George Eustice appointed as farm minister

Cornwall Tory MP and former Ukip candidate George Eustice has been appointed as farm minister.

Mr Eustice, 42, has been Conservative MP for Camborne, Redruth and Hayle since May 2010 and is a former member of the Environment and Rural Affairs Select Committee.

He replaces outgoing farm minister, Somerset Lib Dem MP David Heath, who was ousted in last week’s Cabinet reshuffle.

He will assume responsibility for DEFRA’s farming brief, while Owen Paterson will retain ultimate responsibility for all DEFRA policies as secretary of state.

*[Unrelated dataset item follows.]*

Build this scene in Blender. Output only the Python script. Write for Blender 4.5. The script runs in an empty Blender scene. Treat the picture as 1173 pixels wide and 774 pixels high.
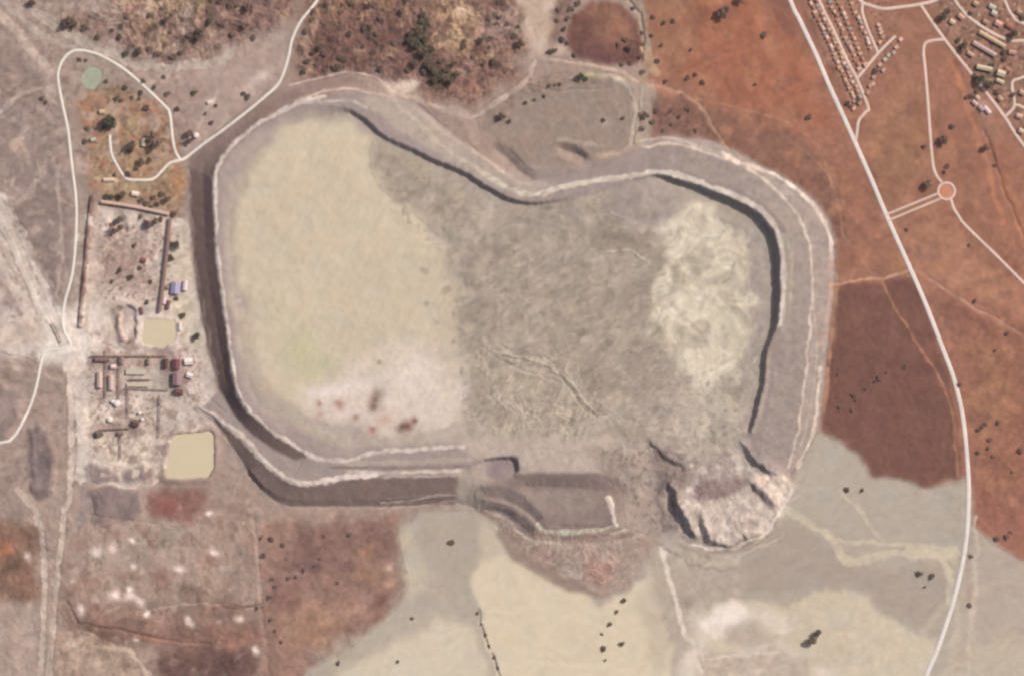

Mr Eustice was born and brought up in Cornwall. He attended Truro Cathedral School and Truro School and, on leaving school, attended Cornwall College at Pool.

He has a decade of political experience, first for the anti-euro “No Campaign” as its campaign director between 1999 and 2003 and then as head of press under Michael Howard between 2003 and the 2005 general election.

He was David Cameron’s press secretary from June 2005 until the end of 2007 and was part of his campaign team during the leadership contest.

Mr Eustice unsuccessfully stood as a candidate for the UK Independence Party in the south-west of England during the 1999 European elections.

Before entering politics, he worked for nine years in the family business, Trevaskis Fruit Farm, Gwinear, near Hayle, where the family has farmed for 150 years.

He helped his family to grow 81ha of vegetables, 20ha of strawberries and farm a pedigree herd of South Devon Cattle.

He studied commercial horticulture at Writtle Agricultural College in Essex between 1990 and 1993. He is also a former member of Praze Young Farmers’ Club.

Writing on his website, Mr Eustice said he was “delighted” to have been made a DEFRA minister. He then went on to outline some of the challenges facing farming.

“Agriculture suffers from its share of problems caused by the Common Agricultural Policy and there are some complicated changes about to be implemented,” he said.

“Cornwall has an important farming industry, but there have been huge changes in the 15 years since I left the industry, with a smaller number of large players.

“This part of Cornwall has the most productive agricultural land in the county and is home to Cornwall’s biggest growers of potatoes, cauliflowers and daffodils.

“With a growing world population, food security is once again becoming an issue, so we will need to have a vibrant farming industry in the future.

“I have always been keen to explore ways of making it easier for new entrants to get into farming, because all successful industries need new people bringing fresh ideas.”

Mr Eustice has previously criticised wind farm and solar farm developments in his Cornish constituency.

Notably, he has also backed Friends of the Earth’s campaign to ban neonicotinoid pesticides linked to a decline in bees, despite DEFRA’s opposition to an outright ban.